### Material supplied ###

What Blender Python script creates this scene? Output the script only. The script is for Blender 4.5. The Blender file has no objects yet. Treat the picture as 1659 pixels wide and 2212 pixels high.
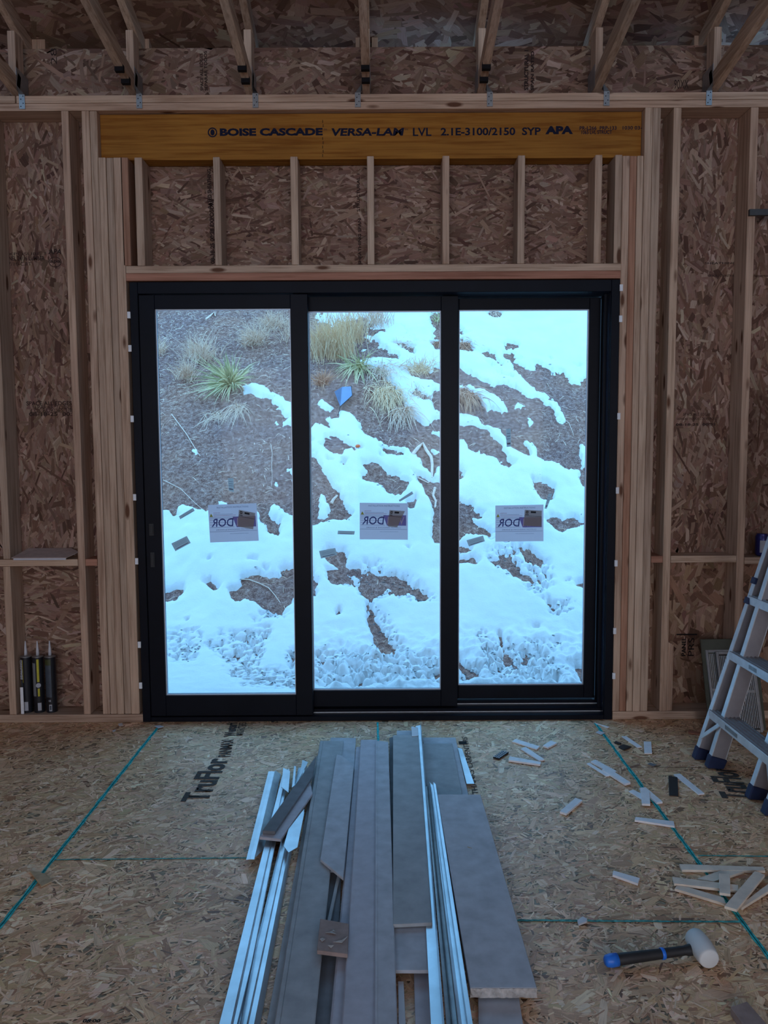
import bpy, bmesh, math, random
import numpy as np
from mathutils import Vector, Matrix

sc = bpy.context.scene
# ---------------------------------------------------------------- camera
FP, TH, RO, CH, CD = 1640.0, 0.0798, 0.0055, 1.452, 4.0   # focal (px of 1659x2212), pitch, roll, height, distance to wall
Fw = Vector((0, math.cos(TH), -math.sin(TH)))
r0 = Vector((1, 0, 0)); u0 = Vector((0, math.sin(TH), math.cos(TH)))
Rt = r0 * math.cos(RO) - u0 * math.sin(RO)
Up = r0 * math.sin(RO) + u0 * math.cos(RO)
CAM = Vector((0, -CD, CH))
cd = bpy.data.cameras.new('camera'); cam = bpy.data.objects.new('camera', cd); sc.collection.objects.link(cam)
M = Matrix.Identity(4)
for i in range(3):
    M[i][0] = Rt[i]; M[i][1] = Up[i]; M[i][2] = -Fw[i]; M[i][3] = CAM[i]
cam.matrix_world = M
cd.sensor_fit = 'VERTICAL'; cd.sensor_height = 36.0; cd.lens = FP / 2212 * 36.0
cd.clip_start = 0.05; cd.clip_end = 200
sc.camera = cam
# ---------------------------------------------------------------- world, lights, exposure
SKY_TOP, SKY_HOR, SKY_K = (0.27, 0.62, 1.12), (0.35, 0.77, 1.26), 2.35
FILL_COL, FILL_W = (1.0, 0.84, 0.79), 68.0
sc.view_settings.view_transform = 'Standard'; sc.view_settings.look = 'None'
sc.view_settings.exposure = 0.0; sc.view_settings.gamma = 1.0; sc.view_settings.use_curve_mapping = False
w = bpy.data.worlds.new('overcast_sky'); sc.world = w; w.use_nodes = True
nt = w.node_tree; nt.nodes.clear()
tc = nt.nodes.new('ShaderNodeTexCoord'); sx = nt.nodes.new('ShaderNodeSeparateXYZ')
mx = nt.nodes.new('ShaderNodeMix'); mx.data_type = 'RGBA'
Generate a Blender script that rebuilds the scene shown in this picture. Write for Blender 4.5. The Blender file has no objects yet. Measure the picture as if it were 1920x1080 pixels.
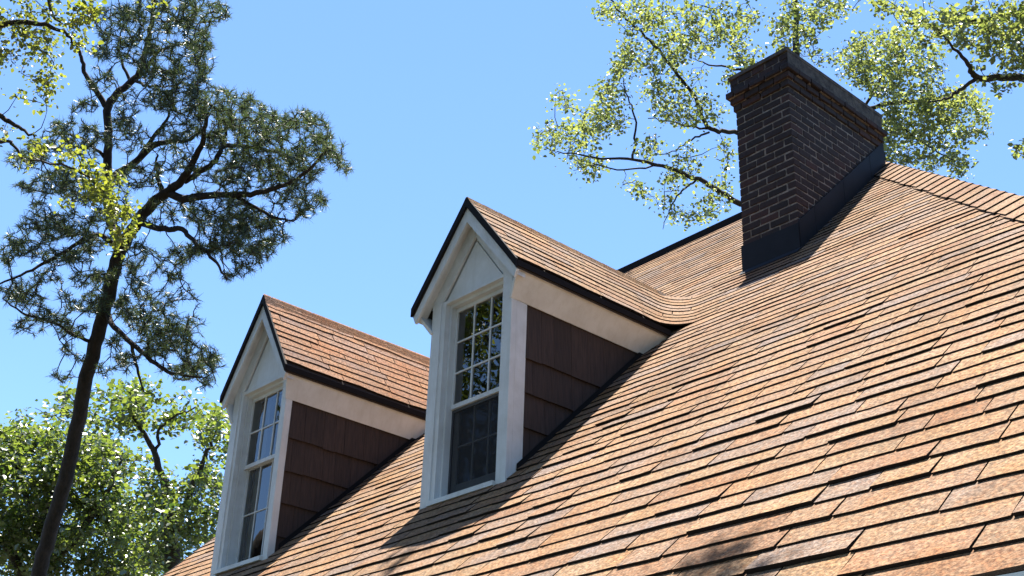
import bpy, math, random
import numpy as np
from mathutils import Matrix, Vector
random.seed(7); rng = np.random.default_rng(11)
S = bpy.context.scene
COL = S.collection

# ------------------------------------------------------------------ camera
CAM = np.array([7.7642, -6.8659, -3.5216]); F = 2454.74
yaw, pit, rol = 0.8471, 0.4742, 0.0377
cy_, sy_ = math.cos(yaw), math.sin(yaw); cp_, sp_ = math.cos(pit), math.sin(pit)
FWD = np.array([-sy_*cp_, cy_*cp_, sp_]); _r = np.array([cy_, sy_, 0.0]); _u = np.cross(_r, FWD)
RGT = math.cos(rol)*_r + math.sin(rol)*_u; UPV = -math.sin(rol)*_r + math.cos(rol)*_u
cd = bpy.data.cameras.new('camera'); cam = bpy.data.objects.new('camera', cd); COL.objects.link(cam)
M = Matrix.Identity(4)
for i in range(3):
    M[i][0] = RGT[i]; M[i][1] = UPV[i]; M[i][2] = -FWD[i]; M[i][3] = CAM[i]
cam.matrix_world = M
cd.sensor_width = 36.0; cd.lens = F/1920*36; cd.clip_end = 3000; cd.clip_start = 0.05
S.camera = cam
# ------------------------------------------------------------------ sky, sun, exposure
SUN = np.array([-0.12, 0.15, 1.0]); SUN /= np.linalg.norm(SUN)
w = bpy.data.worlds.new('World'); S.world = w; w.use_nodes = True
nt = w.node_tree; nt.nodes.clear()
sk = nt.nodes.new('ShaderNodeTexSky'); sk.sky_type = 'NISHITA'; sk.sun_disc = False
sk.sun_elevation = math.asin(SUN[2]); sk.sun_rotation = math.atan2(SUN[0], SUN[1])
sk.altitude = 50; sk.air_density = 1.0; sk.dust_density = 0.0; sk.ozone_density = 8.0
bg = nt.nodes.new('ShaderNodeBackground'); bg.inputs['Strength'].default_value = 0.083
wo = nt.nodes.new('ShaderNodeOutputWorld')
nt.links.new(sk.outputs[0], bg.inputs[0]); nt.links.new(bg.outputs[0], wo.inputs[0])
sl_ = bpy.data.lights.new('sun', 'SUN'); sl_.energy = 5.0; sl_.angle = math.radians(0.53); sl_.color = (1, .955, .88)
sun = bpy.data.objects.new('sun', sl_); COL.objects.link(sun)
sun.rotation_euler = Vector(tuple(SUN)).to_track_quat('Z', 'Y').to_euler()
S.view_settings.view_transform = 'Standard'; S.view_settings.look = 'None'
S.view_settings.exposure = 1.88; S.view_settings.gamma = 1.0; S.view_settings.use_curve_mapping = False
S.cycles.max_bounces = 8; S.cycles.transparent_max_bounces = 16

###

Written task: Reproduce the material above from its first line through the line containing "from mathutils import Vector, Matrix", both ends included, and skip every picture.

Response to the exercise:
What Blender Python script creates this scene? Output the script only. The script is for Blender 4.5. The Blender file has no objects yet. Treat the picture as 1659 pixels wide and 2212 pixels high.
import bpy, bmesh, math, random
import numpy as np
from mathutils import Vector, Matrix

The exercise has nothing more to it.